Preparing Ourselves for Perseus’ Visit

reimagined-graeae triple goddess

There once were three old women, who were blind to the gray world about them, save that they shared a single eye between them through which to see the world.

In order to see, each blind crone would take turns looking through the shared eye.  They spent their days passing the eye from woman to woman.
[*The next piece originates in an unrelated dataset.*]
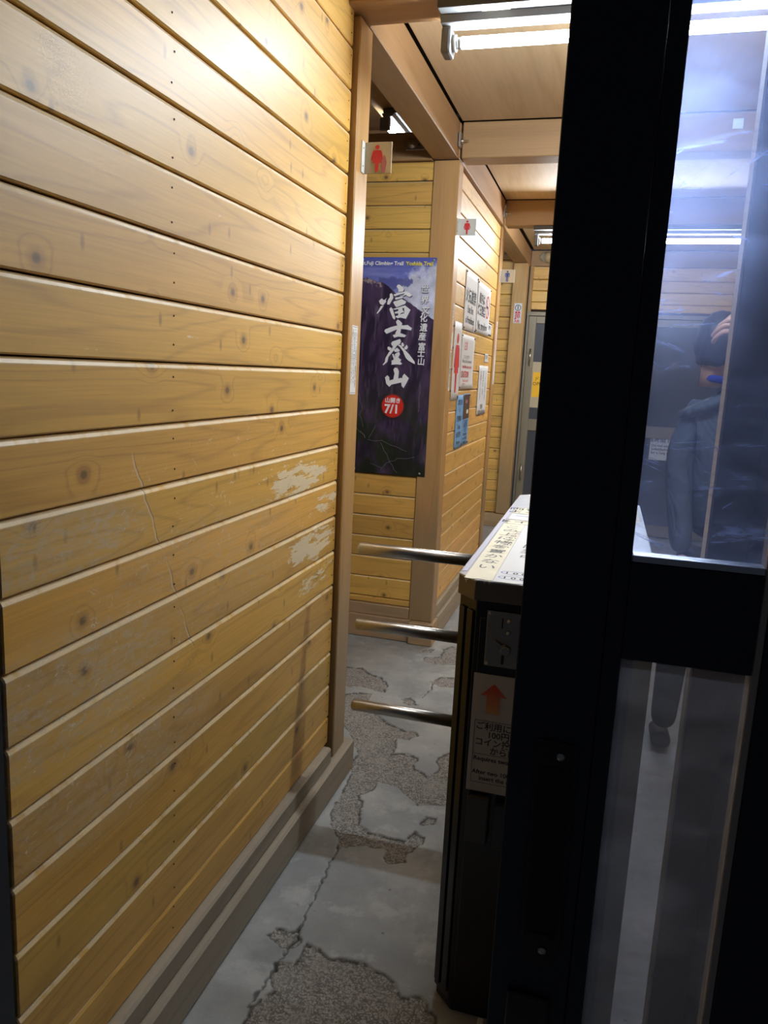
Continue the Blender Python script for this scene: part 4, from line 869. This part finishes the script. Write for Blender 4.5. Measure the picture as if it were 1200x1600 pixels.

As each took her turn she would describe the world she saw in living color to the other two.  It was as if each could see clearly through the seer’s eye. 

It never occurred to any one of the three to keep the eye for herself.  The world was full of possibilities for each of the women because of the collective vision and perspectives they shared.  

– Poem from Images of Liberating Action: Opening a Collective Eye, Susan M. Maloney, 1995

One reason I sought to learn about feminist spirituality was to learn how to take God back into my heart, not as the authoritative father or his benevolent son, but as the Mother/ Goddess/ Creator.  This meant reexamining stories, rituals, symbols, and prayers and asking myself, how does this include me and my experience as a woman?

For instance, take the old story about Perseus killing Medusa.

Today, that story has once again been retold by Rick Riordan in his Percy Jackson series for young teens.  My sons LOVE LOVE LOVE this series.  When we watched “Clash of the Titans” with Sam Worthington, they identified each character and knew the myths.

In the 2010 movie remake, Perseus journeyed to find the Stygian Witches to ask how to kill the Kraken coming to annihilate humanity.  The Stygian Witches were grey, frightening, old crones who shared one eye between them.  After Perseus learned he needed to kill Medusa (the witches’ sister by the way), he harassed the old women by tossing their eye out of their reach and making them scramble on hands and knees to find it.

In Greek and Roman mythology, the Stygian Witches were also called the Graeae who shared a single eye and a single tooth. The Graeae were a primitive concept of the Triple Goddess “who was three in one and one in three”.

Throughout the pre-Christian world, you find Triple Goddess in her hundreds of forms: Creator/Preserver/Destroyer, Virgin/Mother/Crone, Past/Present/Future, or Sun/Moon/Star.   The Graeae manifestation of the Triple Goddess was passed down through the play Phorcydes by Aeschylus, part of the dramatist’s trilogy on the life of Perseus.   In the early 7BC versions, the Graeae were young, beautiful and shaped like swans.  By 2010, they have become groveling sorceresses.

The poem asks women to re-imagine the Graeae, the Triple Goddess, within us.  We are now wiser, older; our hair has become grey, but so has Greece and Rome.  And from where I stand, the sky has also turned grey, filled with the pollution of man, the Kraken of our time.

Just like Rick Riordan, who took an ancient play and eight millennium later got it placed back on the bestsellers list, women can re-frame the old stories.

The poem suggests that women work together, sharing the seer’s eye that sees the possibilities, the future, and then applying our magic, describing our vision in living color, bringing it to life.  Not for us, but for our children, the next generation of Perseuses  who will eventually come to us and ask how to annihilate the remade Kraken.